William McNeill

Laureate Erasmus Prize 1996

Theme: History

The Erasmus Prize this year was dedicated to ‘the overlap between history and sociology’. As a framework for our understanding of history, the social sciences are growing in importance. The prize went to the American scholar William McNeill for his pioneering work in the field of world history.

Through his studies, William Hardy McNeill (1917-2016) has shown that the perspective of world history reveals relationships on a larger scale and can shed new light on episodes in the history of individual countries and continents. This in turn gives us a better understanding of such troublesome phenomena as epidemics, ethnic conflicts and environmental pollution. His work has therefore provided fresh impetus to both history and the social sciences.
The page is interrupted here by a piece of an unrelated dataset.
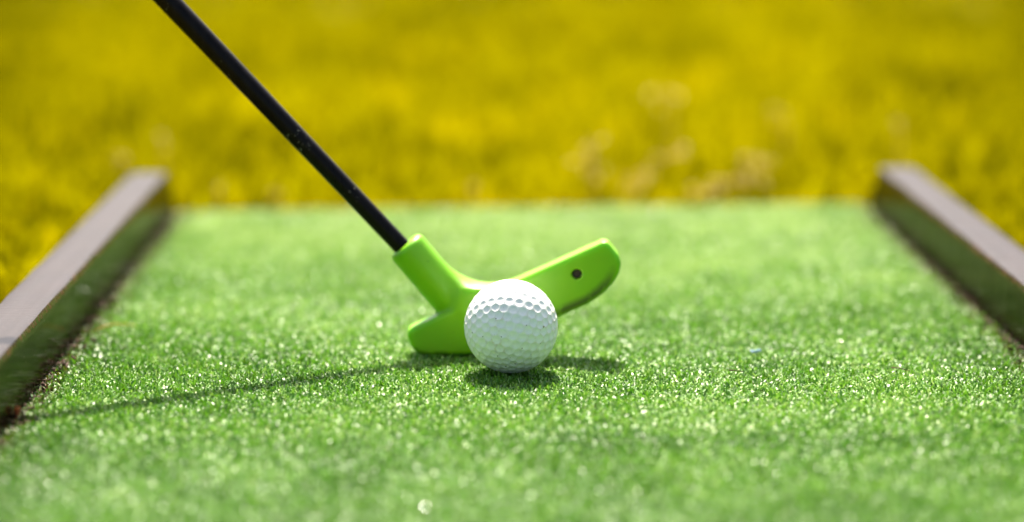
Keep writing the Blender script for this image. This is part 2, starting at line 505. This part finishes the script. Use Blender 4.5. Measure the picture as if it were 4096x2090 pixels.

William McNeill was able to enlighten extremely wide-ranging problems without sacrificing scholarship and accuracy in the least. His most important work is The Rise of the West: A History of the Human Community (1963), in which he explains how the contact between the various civilizations has been a driving force behind historical developments. The concepts ‘group’ and ‘interaction’ play a fundamental role. McNeill applied these concepts in his study of epidemics (Plagues and People, 1976), war and weapons (The Pursuit of Power, 1982), and of ethnicity and pluralism (Polyethnicity and National Unity in World History, 1986). Other important works include Keeping Together in Time: Dance and Drill in Human History (1995), The Human Web: A Bird’s Eye View of the World History (2003), and the biography Arnold J. Toynbee: A Life (1989).

Professor McNeill gave half of his prize money to Andrew Sherratt to fund his work at the Ashmolean Museum in Oxford. The other half was shared by Professor Johan Goudsblom and Dr Fred Spier (University of Amsterdam) for their research into world history.